PPF Entry Rules to be amended
The DWP also launched another, more urgent, consultation this week, to deal with an anomaly in the PPF entry rules. There have been instances where the sponsoring employer of a pension scheme eligible for the PPF has been dissolved during a PPF assessment period. The effect of the Pensions Act 2004, in particular sections 126, 160 and 161, is that technically*, those schemes cannot be transferred into the PPF even if in all other circumstances they are ready to transfer into the PPF.
* The DWP says members in schemes whose employer has dissolved during a PPF assessment period are nevertheless currently receiving benefits at PPF levels as normal. The Board of the PPF intends that the members will continue to receive those benefits until these regulations come into force, providing the other relevant criteria are satisfied. These members will also receive PPF levels of benefits as normal should their scheme transfer into the PPF.
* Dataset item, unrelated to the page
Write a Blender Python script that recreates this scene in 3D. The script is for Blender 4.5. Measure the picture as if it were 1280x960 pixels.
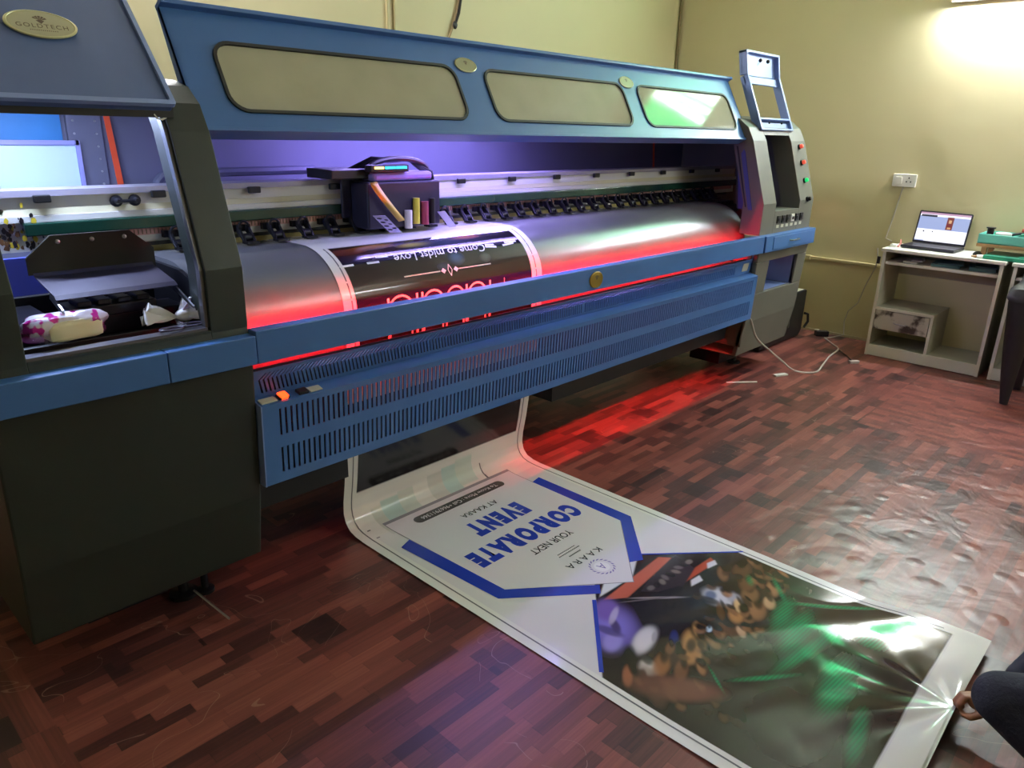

The draft Pension Protection Fund (Miscellaneous Amendments) (No.2) Regulations 2008 amend regulation 3(1) of the Pension Protection Fund (Entry Rules) Regulations 2005 (SI 2005/590) to change this position. This will allow the schemes whose sponsoring employer has been dissolved during the PPF assessment period to transfer into the PPF without any further delay.
The details
Reg 3 provides that where, after the beginning of an assessment period an eligible scheme ceases to be an eligible scheme in prescribed circumstances, the scheme shall, for the purposes of Part 2 of the Pensions Act 2004, be treated as remaining an eligible scheme.
Where the sponsoring employer, the last sponsoring employer in a non-segregated multi-employer scheme or the employer or last remaining employer in relation to a section of a segregated scheme, is dissolved or liquidated during an assessment period, the scheme ceases to be eligible.
The draft Regulations amend regulation 3(1) to allow such schemes or sections to remain eligible. This means that, if such schemes or sections meet the prescribed requirements, they can enter the PPF.
The title of the draft includes the words "(No.2)", because the DWP consulted on the Pension Protection Fund (Miscellaneous Amendments) Regulations 2008 between 19 December 2007 and 12 February 2008. The idea is to fold this latest change into those earlier regs.
The consultation period closes next Thursday, 5 June 2008. (Apparently the condoc should have been published on 22 May, but it only went up on the DWP website on 28 May).
PPF announces 2008/09 levy scaling factor
Today the PPF announced the scaling factor which enables eligible UK pension schemes to work out their pension protection levies for 2008/09. This figure has been set at 3.77 and was calculated using data supplied by pension schemes by 31 March on their employers, funding levels and the direct action they have taken to reduce their risk.
For comparison, the factor for 2007/08 was 2.47 and for the previous year, 0.53. The "indicative figure" for 2008/09 published by the Board of the PPF on 29 November 2007 was just 1.6 (see Aries article). The huge increase presumably arises from vigorous and successful efforts by some schemes to reduce their risk, beyond the ability of the Board to accurately predict.
42% of schemes are expected to pay a higher risk-based levy, as a percentage of their assets, in 2008/09 than in 2007/08. Just 9% of schemes are expected to pay no risk-based levy at all during 2008/09.
The scheme-based levy multiplier performs a similar function in respect of the amount of scheme-based levy collected and has been set at 0.000165 for 2008/09. Again, this is an increase on the Board's "indicative" figure of 0.000152.